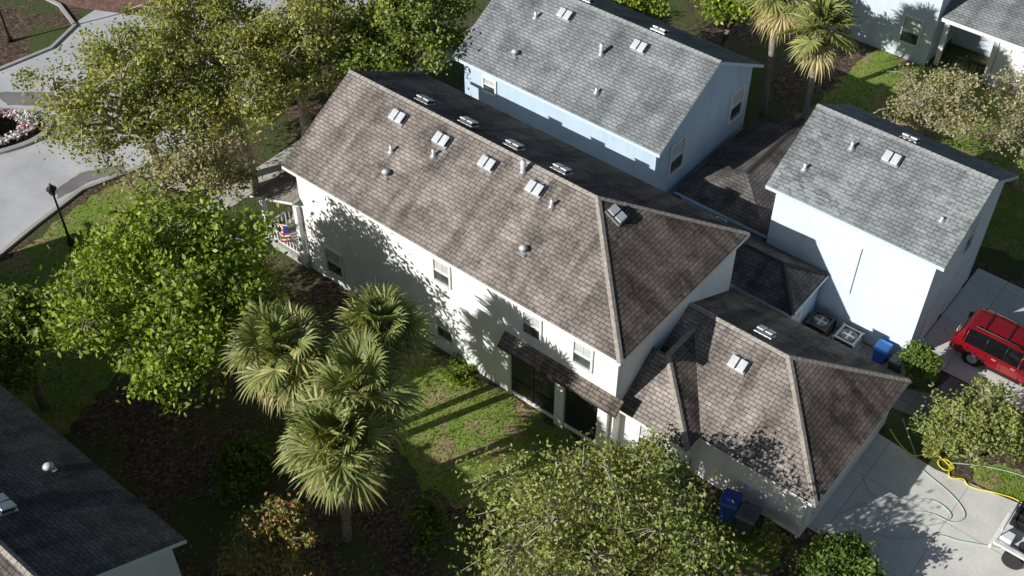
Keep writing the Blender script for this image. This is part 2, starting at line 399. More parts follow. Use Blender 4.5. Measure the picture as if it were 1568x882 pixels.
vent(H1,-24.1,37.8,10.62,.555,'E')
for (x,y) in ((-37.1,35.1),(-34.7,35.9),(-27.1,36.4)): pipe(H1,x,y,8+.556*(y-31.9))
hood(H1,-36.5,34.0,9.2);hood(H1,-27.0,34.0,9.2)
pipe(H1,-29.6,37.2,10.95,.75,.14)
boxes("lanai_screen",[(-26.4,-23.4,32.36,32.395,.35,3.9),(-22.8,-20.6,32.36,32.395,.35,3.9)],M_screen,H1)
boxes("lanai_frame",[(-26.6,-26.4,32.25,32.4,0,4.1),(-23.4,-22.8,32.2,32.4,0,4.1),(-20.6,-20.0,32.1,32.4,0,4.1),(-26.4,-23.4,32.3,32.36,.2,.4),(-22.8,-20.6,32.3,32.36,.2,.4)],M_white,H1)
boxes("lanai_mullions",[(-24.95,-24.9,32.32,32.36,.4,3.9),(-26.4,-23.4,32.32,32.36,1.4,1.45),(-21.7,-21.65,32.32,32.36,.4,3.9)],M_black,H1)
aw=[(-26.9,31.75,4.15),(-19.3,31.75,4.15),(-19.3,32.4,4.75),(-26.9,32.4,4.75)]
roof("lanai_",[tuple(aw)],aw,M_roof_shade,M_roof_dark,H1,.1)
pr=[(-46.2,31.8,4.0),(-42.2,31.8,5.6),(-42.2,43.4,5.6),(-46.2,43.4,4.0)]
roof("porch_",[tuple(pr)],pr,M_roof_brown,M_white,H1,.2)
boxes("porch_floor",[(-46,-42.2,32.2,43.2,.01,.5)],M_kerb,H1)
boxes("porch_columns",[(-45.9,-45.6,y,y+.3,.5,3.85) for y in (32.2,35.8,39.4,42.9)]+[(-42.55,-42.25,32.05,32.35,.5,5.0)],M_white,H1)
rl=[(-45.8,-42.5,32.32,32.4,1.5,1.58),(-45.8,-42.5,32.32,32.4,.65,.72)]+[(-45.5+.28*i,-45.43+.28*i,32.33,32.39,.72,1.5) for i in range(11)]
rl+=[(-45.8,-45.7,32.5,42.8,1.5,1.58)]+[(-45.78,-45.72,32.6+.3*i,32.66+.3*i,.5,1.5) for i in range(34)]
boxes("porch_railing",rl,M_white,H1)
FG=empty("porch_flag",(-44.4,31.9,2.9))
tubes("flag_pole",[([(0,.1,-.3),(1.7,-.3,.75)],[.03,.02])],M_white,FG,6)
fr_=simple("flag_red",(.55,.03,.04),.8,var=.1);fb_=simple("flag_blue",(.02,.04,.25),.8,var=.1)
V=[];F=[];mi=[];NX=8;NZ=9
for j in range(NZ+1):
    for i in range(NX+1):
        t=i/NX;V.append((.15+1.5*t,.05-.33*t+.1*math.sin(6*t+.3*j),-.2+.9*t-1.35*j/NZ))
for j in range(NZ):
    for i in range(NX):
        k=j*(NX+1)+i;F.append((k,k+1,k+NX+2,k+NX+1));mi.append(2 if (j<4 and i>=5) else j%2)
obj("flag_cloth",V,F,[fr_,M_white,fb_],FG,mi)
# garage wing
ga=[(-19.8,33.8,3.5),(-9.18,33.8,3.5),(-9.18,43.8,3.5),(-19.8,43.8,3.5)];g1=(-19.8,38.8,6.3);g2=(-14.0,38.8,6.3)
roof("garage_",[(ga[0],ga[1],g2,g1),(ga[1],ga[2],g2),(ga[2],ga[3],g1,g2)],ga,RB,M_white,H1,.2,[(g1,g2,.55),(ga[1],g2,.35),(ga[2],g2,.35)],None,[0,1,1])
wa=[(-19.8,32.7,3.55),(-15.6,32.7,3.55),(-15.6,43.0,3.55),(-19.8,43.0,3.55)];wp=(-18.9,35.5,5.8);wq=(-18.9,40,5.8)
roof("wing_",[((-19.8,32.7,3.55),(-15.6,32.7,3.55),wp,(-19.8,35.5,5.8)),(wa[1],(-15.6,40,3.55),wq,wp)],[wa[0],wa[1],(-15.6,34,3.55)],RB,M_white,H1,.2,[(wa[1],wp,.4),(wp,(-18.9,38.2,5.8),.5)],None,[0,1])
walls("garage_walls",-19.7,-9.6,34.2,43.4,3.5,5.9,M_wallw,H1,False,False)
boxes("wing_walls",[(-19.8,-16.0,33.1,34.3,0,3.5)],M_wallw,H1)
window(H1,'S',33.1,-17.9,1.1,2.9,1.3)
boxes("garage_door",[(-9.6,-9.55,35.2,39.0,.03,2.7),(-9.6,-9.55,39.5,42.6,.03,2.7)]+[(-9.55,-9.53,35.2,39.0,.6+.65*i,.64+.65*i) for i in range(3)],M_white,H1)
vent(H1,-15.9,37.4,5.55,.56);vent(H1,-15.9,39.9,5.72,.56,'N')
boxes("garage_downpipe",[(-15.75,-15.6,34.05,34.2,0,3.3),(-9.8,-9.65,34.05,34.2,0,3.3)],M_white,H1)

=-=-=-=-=

• Objective: All the lines above are to be reproduced exactly, except the pictures.

• Exercise output:
Keep writing the Blender script for this image. This is part 2, starting at line 399. More parts follow. Use Blender 4.5. Measure the picture as if it were 1568x882 pixels.
vent(H1,-24.1,37.8,10.62,.555,'E')
for (x,y) in ((-37.1,35.1),(-34.7,35.9),(-27.1,36.4)): pipe(H1,x,y,8+.556*(y-31.9))
hood(H1,-36.5,34.0,9.2);hood(H1,-27.0,34.0,9.2)
pipe(H1,-29.6,37.2,10.95,.75,.14)
boxes("lanai_screen",[(-26.4,-23.4,32.36,32.395,.35,3.9),(-22.8,-20.6,32.36,32.395,.35,3.9)],M_screen,H1)
boxes("lanai_frame",[(-26.6,-26.4,32.25,32.4,0,4.1),(-23.4,-22.8,32.2,32.4,0,4.1),(-20.6,-20.0,32.1,32.4,0,4.1),(-26.4,-23.4,32.3,32.36,.2,.4),(-22.8,-20.6,32.3,32.36,.2,.4)],M_white,H1)
boxes("lanai_mullions",[(-24.95,-24.9,32.32,32.36,.4,3.9),(-26.4,-23.4,32.32,32.36,1.4,1.45),(-21.7,-21.65,32.32,32.36,.4,3.9)],M_black,H1)
aw=[(-26.9,31.75,4.15),(-19.3,31.75,4.15),(-19.3,32.4,4.75),(-26.9,32.4,4.75)]
roof("lanai_",[tuple(aw)],aw,M_roof_shade,M_roof_dark,H1,.1)
pr=[(-46.2,31.8,4.0),(-42.2,31.8,5.6),(-42.2,43.4,5.6),(-46.2,43.4,4.0)]
roof("porch_",[tuple(pr)],pr,M_roof_brown,M_white,H1,.2)
boxes("porch_floor",[(-46,-42.2,32.2,43.2,.01,.5)],M_kerb,H1)
boxes("porch_columns",[(-45.9,-45.6,y,y+.3,.5,3.85) for y in (32.2,35.8,39.4,42.9)]+[(-42.55,-42.25,32.05,32.35,.5,5.0)],M_white,H1)
rl=[(-45.8,-42.5,32.32,32.4,1.5,1.58),(-45.8,-42.5,32.32,32.4,.65,.72)]+[(-45.5+.28*i,-45.43+.28*i,32.33,32.39,.72,1.5) for i in range(11)]
rl+=[(-45.8,-45.7,32.5,42.8,1.5,1.58)]+[(-45.78,-45.72,32.6+.3*i,32.66+.3*i,.5,1.5) for i in range(34)]
boxes("porch_railing",rl,M_white,H1)
FG=empty("porch_flag",(-44.4,31.9,2.9))
tubes("flag_pole",[([(0,.1,-.3),(1.7,-.3,.75)],[.03,.02])],M_white,FG,6)
fr_=simple("flag_red",(.55,.03,.04),.8,var=.1);fb_=simple("flag_blue",(.02,.04,.25),.8,var=.1)
V=[];F=[];mi=[];NX=8;NZ=9
for j in range(NZ+1):
    for i in range(NX+1):
        t=i/NX;V.append((.15+1.5*t,.05-.33*t+.1*math.sin(6*t+.3*j),-.2+.9*t-1.35*j/NZ))
for j in range(NZ):
    for i in range(NX):
        k=j*(NX+1)+i;F.append((k,k+1,k+NX+2,k+NX+1));mi.append(2 if (j<4 and i>=5) else j%2)
obj("flag_cloth",V,F,[fr_,M_white,fb_],FG,mi)
# garage wing
ga=[(-19.8,33.8,3.5),(-9.18,33.8,3.5),(-9.18,43.8,3.5),(-19.8,43.8,3.5)];g1=(-19.8,38.8,6.3);g2=(-14.0,38.8,6.3)
roof("garage_",[(ga[0],ga[1],g2,g1),(ga[1],ga[2],g2),(ga[2],ga[3],g1,g2)],ga,RB,M_white,H1,.2,[(g1,g2,.55),(ga[1],g2,.35),(ga[2],g2,.35)],None,[0,1,1])
wa=[(-19.8,32.7,3.55),(-15.6,32.7,3.55),(-15.6,43.0,3.55),(-19.8,43.0,3.55)];wp=(-18.9,35.5,5.8);wq=(-18.9,40,5.8)
roof("wing_",[((-19.8,32.7,3.55),(-15.6,32.7,3.55),wp,(-19.8,35.5,5.8)),(wa[1],(-15.6,40,3.55),wq,wp)],[wa[0],wa[1],(-15.6,34,3.55)],RB,M_white,H1,.2,[(wa[1],wp,.4),(wp,(-18.9,38.2,5.8),.5)],None,[0,1])
walls("garage_walls",-19.7,-9.6,34.2,43.4,3.5,5.9,M_wallw,H1,False,False)
boxes("wing_walls",[(-19.8,-16.0,33.1,34.3,0,3.5)],M_wallw,H1)
window(H1,'S',33.1,-17.9,1.1,2.9,1.3)
boxes("garage_door",[(-9.6,-9.55,35.2,39.0,.03,2.7),(-9.6,-9.55,39.5,42.6,.03,2.7)]+[(-9.55,-9.53,35.2,39.0,.6+.65*i,.64+.65*i) for i in range(3)],M_white,H1)
vent(H1,-15.9,37.4,5.55,.56);vent(H1,-15.9,39.9,5.72,.56,'N')
boxes("garage_downpipe",[(-15.75,-15.6,34.05,34.2,0,3.3),(-9.8,-9.65,34.05,34.2,0,3.3)],M_white,H1)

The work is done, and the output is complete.